The International Monetary Fund argued back in 2013 – when the UK economy seemed to be slowing rapidly during the eurozone crisis – that the Treasury should implement a carefully targeted infrastructure-based fiscal stimulus. The Treasury came out with exactly the same “shovel-ready” objection then. If there is nothing shovel-ready now, three years on from that IMF advice, it is because the Treasury has failed to get it ready; a rather gross dereliction of responsibility.

More likely it’s simply an excuse for inaction, borne of an institutional aversion to discretionary increases in state capital spending. And it doesn’t wash.

The Treasury’s own “National Infrastructure Delivery Plan” document, published in March, outlines almost half a trillion pounds worth of UK capital spending needs, comprising 600 separate projects. A planned electrification project for the Manchester to York railway had to be paused and then delayed last year, probably due to a lack of government funds. Why can’t that project, to pluck one, be returned to its original timetable?

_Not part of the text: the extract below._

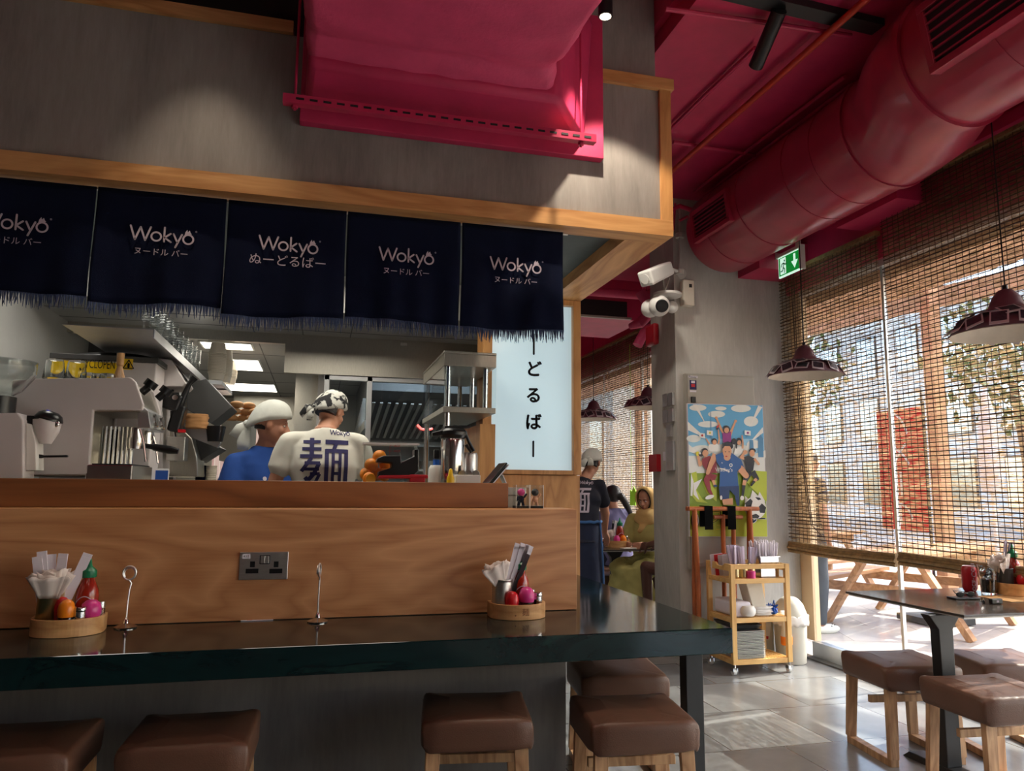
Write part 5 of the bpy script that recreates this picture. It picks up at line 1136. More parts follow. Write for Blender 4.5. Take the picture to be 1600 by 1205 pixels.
def head(mb, c, R, s=1.0):
    """skull, jaw, nose, lips, brow, ears; faces R @ +Y"""
    def P(x, y, z): return Vector(c)+R @ (Vector((x, y, z))*s)
    def E_(x, y, z, rx, ry, rz): mb.ball(P(x,y,z), (rx*s, ry*s, rz*s), 20, 14, R)
    E_(0, -.012, .035, .076, .096, .088); E_(0, .012, -.025, .064, .078, .078); E_(0, .035, -.070, .040, .044, .036); E_(0, .062, -.086, .022, .018, .018)
    E_(-.036, .060, -.022, .022, .020, .022); E_(.036, .060, -.022, .022, .020, .022); E_(0, .078, .022, .050, .012, .012)
    mb.cap(P(0,.086,.008), P(0,.106,-.026), .0085*s, .0125*s, 10); E_(-.011, .095, -.030, .009, .010, .008); E_(.011, .095, -.030, .009, .010, .008)
    E_(0, .088, -.054, .024, .010, .006); E_(0, .085, -.064, .020, .010, .0065)
    for sx in (-1, 1): E_(sx*.075, -.004, -.006, .010, .018, .030)
def face(t, c, R, s=1.0, brow='hair', closed=True):
    def P(x, y, z): return Vector(c)+R @ (Vector((x, y, z))*s)
    for sx in (-1, 1):
        e = MB().ball(P(sx*.031, .0775, .004), (.0125*s, .008*s, .0062*s), 12, 8, R).build('eye', 'white', t, smooth='all')
        MB().ball(P(sx*.031, .0835, .003), (.0055*s, .003*s, .0055*s), 10, 6, R).build('iris', 'eye', e, smooth='all')
        MB().tube([P(sx*.014,.090,.019), P(sx*.030,.091,.025), P(sx*.050,.080,.020)], [.002*s,.003*s,.0015*s], 6).build('eyebrow', brow, t, smooth=True)
    MB().ball(P(0,.0965,-.0555), (.021*s,.004*s,.0038*s), 12, 6, R).ball(P(0,.0945,-.0635), (.018*s,.004*s,.0045*s), 12, 6, R).build('lips', 'lip', t, smooth='all')
def person(label, loc, rz, J, skin, cloth, legs='trous', headR=(0,0,0), s=1.0, sleeve=.55, hands=((0,0,-1),(0,0,-1)), group=None, curl=.5, palmn=None, feet='blackp', shirt_low=-.10, noleg=False, dress=False):
    t = thing('person', label, 'person', loc, rz, W=False)
    V = {k: Vector(v) for k, v in J.items()}
    ax = (V['shR']-V['shL']); ax.normalize(); up = (V['neck']-V['pel']).normalized(); ay = up.cross(ax).normalized()
    axp = (V['hipR']-V['hipL']).normalized(); ayp = Vector((0,0,1)).cross(axp)
    m = MB(); ch = V['chest']; ws = V['pel'].lerp(V['neck'], .42)
    sw = (V['shR']-V['shL']).length/2
    tors = [(V['pel']-up*.10, axp, ayp, .10, .075), (V['pel'], axp, ayp, .150, .100), (ws, ax, ay, .125, .090), (ch, ax, ay, .150, .105), (V['neck']-up*.12, ax, ay, sw*.72, .080), (V['neck']-up*.06, ax, ay, sw*.40, .058), (V['neck'], ax, ay, .055, .055)]
    m.rings([ering(*q) for q in tors])
    m.cap(V['neck']-up*.03, V['head']-Vector((0,0,.04)), .056, .052, 14)
    R = Euler(headR).to_matrix(); head(m, V['head'], R, s)
    for sd in 'LR':
        m.cap(V['sh'+sd]-up*.012, V['el'+sd], .040, .040).cap(V['el'+sd], V['wr'+sd], .041, .026)
        if not noleg:
            m.cap(V['hip'+sd], V['kn'+sd], .080, .055).cap(V['kn'+sd], V['an'+sd], .055, .036).cap(V['an'+sd]+Vector((0,0,-.03)), V['an'+sd]+Vector((0,.13,-.045)), .034, .026)
    for i, sd in enumerate('LR'):
        d = Vector(hands[i]) if hands[i] is not None else (V['wr'+sd]-V['el'+sd]).normalized()
        pn = Vector(palmn[i]) if palmn else ay*-1
        hand(m, V['wr'+sd], d, pn, 1 if sd == 'L' else -1, 1.0, curl)
    b = m.build('body', skin, t, fix=False); soft(b, .007, 3)
    # shirt
    c = MB(); e = .018
    c.rings([ering(V['pel']+up*shirt_low, axp, ayp, .165+e, .115+e), ering(V['pel']+up*.02, axp, ayp, .163+e, .112+e), ering(ws, ax, ay, .150+e, .108+e), ering(ch, ax, ay, .168+e, .115+e), ering(V['neck']-up*.12, ax, ay, sw*.90+e*.6, .088+e), ering(V['neck']-up*.06, ax, ay, sw*.55+e, .066+e), ering(V['neck']-up*.012, ax, ay, .066+e*.3, .062+e*.3)])
    for sd in 'LR':
        p = V['sh'+sd].lerp(V['el'+sd], sleeve); c.cap(V['sh'+sd]-up*.01, p, .058, .062, 14)
        dd = (V['el'+sd]-V['sh'+sd]).normalized(); a_, b_ = frame(dd); c.rings([ering(V['sh'+sd]+dd*.03, a_, b_, .056, .058), ering(p, a_, b_, .064, .070), ering(p+dd*.012, a_, b_, .063, .069)])
    for sd in 'LR': c.cap(V['neck']-up*.075, V['sh'+sd], .058, .050, 14)
    sh = c.build('shirt', cloth, t, fix=False); soft(sh, .011, 4); folds(sh)
    if legs and not noleg:
        l = MB(); l.rings([ering(V['pel']+Vector((0,0,.04)), axp, ayp, .165, .115), ering(V['pel']-Vector((0,0,.10)), axp, ayp, .17, .12)])
        for sd in 'LR': l.cap(V['hip'+sd], V['kn'+sd], .098, .075).cap(V['kn'+sd], V['an'+sd]+Vector((0,0,.03)), .075, .058)
        q = l.build('trousers', legs, t, fix=False); soft(q, .012, 4); folds(q, .012)
        for sd in 'LR':
            MB().ball(V['an'+sd]+Vector((0,.055,-.05)), (.048,.14,.045), 16, 10).build('shoe', feet, t, smooth='all')
    return t, V, R, sh
def project(mb, shirt, t, direction, off=.004):
    """wrap flat lettering (thing-local coords) onto the shirt along a direction"""
    bpy.context.view_layer.update(); dg = bpy.context.evaluated_depsgraph_get(); me = bpy.data.meshes.new_from_object(shirt.evaluated_get(dg))
    bv = BVHTree.FromPolygons([v.co.copy() for v in me.vertices], [tuple(p.vertices) for p in me.polygons]); d = Vector(direction).normalized()
    for i, v in enumerate(mb.v):
        h = bv.ray_cast(v-d*.6, d, 1.5)
        mb.v[i] = (h[0]-d*off) if h[0] else v
    bpy.data.meshes.remove(me)
def grid_stroke(mb, pts, w, o, u, v, step=.012):
    o, u, v = Vector(o), Vector(u), Vector(v)
    for i in range(len(pts)-1):
        a, b = Vector(pts[i]), Vector(pts[i+1]); d = b-a; L = d.length; n = Vector((-d.y, d.x))/L*w/2; e = d/L*w*.0
        nu = max(1, int(L/step)); nv = max(1, int(w/step))
        mb.sheet(lambda s_, r_: (lambda q: o+u*q.x+v*q.y)(a-e+(d+2*e)*s_+n*(2*r_-1)), nu, nv)
# the big character on the shirts, as bold strokes in a unit box (x right, y up)
KANJI = [([(.06,.93),(.42,.93)],.055),([(.04,.80),(.44,.80)],.055),([(.0,.67),(.46,.67)],.06),([(.24,1.0),(.24,.64)],.07),
         ([(.24,.64),(.04,.40)],.06),([(.10,.55),(.42,.55)],.055),([(.10,.44),(.40,.44)],.05),([(.40,.55),(.30,.36),(.02,.08)],.065),([(.12,.30),(.30,.12),(.62,.03)],.065),([(.22,.36),(.42,.36),(.34,.22)],.05),
         ([(.52,.93),(1.02,.93)],.075),([(.76,.93),(.70,.78)],.065),([(.53,.77),(1.0,.77)],.065),([(.555,.80),(.555,.16)],.065),([(.97,.80),(.97,.16)],.065),([(.53,.17),(1.0,.17)],.06),
         ([(.69,.77),(.69,.17)],.05),([(.84,.77),(.84,.17)],.05),([(.69,.57),(.84,.57)],.05),([(.69,.37),(.84,.37)],.05)]
def shirt_print(t, sh, c, H_, W2, u, d, mat, small):
    m = MB()
    for pts, w in KANJI: grid_stroke(m, [((x-.5)*W2, (y-.5)*H_) for x, y in pts], w*H_*1.08, c, u, (0,0,1))
    project(m, sh, t, d); m.build('large_shirt_character', mat, t, fix=False)
    m = MB(); vs = MB(); wok_logo(vs, .026, Vector(c)+Vector(u)*small[0]+Vector((0,0,small[1])), u, (0,0,1), Vector(d)*-1, .0045); m.v, m.f, m.m = vs.v, vs.f, vs.m
    project(m, sh, t, d); m.build('small_shirt_lettering', mat, t, fix=False)
def wrap_cloth(t, c, R, mat, s=1.0, knot=(0,-.10,-.02), tails=(), band=.01, name='bandana'):
    """head scarf: cap over the skull, knot and hanging tails; head-local coords"""
    def P(x, y, z): return Vector(c)+R @ (Vector((x, y, z))*s)
    m = MB(); rs = []
    for j in range(9):
        f = j/8; r_ = []
        for k in range(28):
            a = 2*PI*k/28; y_ = math.sin(a); zb = .030*max(0, y_)-.070*max(0, -y_)-.004
            th = f*PI/2; rad = math.cos(th)**.8*.98+.02; wr = 1+.02*math.sin(a*9+f*5)
            r_.append(P(.094*math.cos(a)*rad*wr, -.014+.118*math.sin(a)*rad*wr, zb*(1-f)+.028+(.118)*math.sin(th)))
        rs.append(r_)
    m.rings(rs, cap=True); q = m.build(name, mat, t, smooth='all')
    k = MB().ball(P(*knot), (.024*s,.02*s,.022*s), 12, 8)
    for tl in tails:
        pts = [P(*p) for p in tl[0]]; ws = tl[1]; rs = []
        for i, p in enumerate(pts):
            d = pts[min(i+1,len(pts)-1)]-pts[max(i-1,0)]; d.normalize(); a_ = R @ Vector(tl[2]); a_ = (a_-d*a_.dot(d)).normalized(); b_ = d.cross(a_)
            rs.append(ering(p, a_, b_, ws[i]*s, .007*s, 12))
        k.rings(rs)
    k.build('knotted_tails', mat, t, smooth='all')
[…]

There is ample scope to extend existing spending plans to bolster the nation’s flood defences (plans which already looked inadequate), and to ramp up the state’s role in delivering new affordable houses to help solve the housing emergency.

This is the right stimulus package for the post-Brexit Autumn Statement. If ideologically-hidebound Treasury civil servants insist on telling Hammond there is nothing “shovel-ready” the new Chancellor should make it clear to them they risk digging the grave of their own career prospects. No more excuses.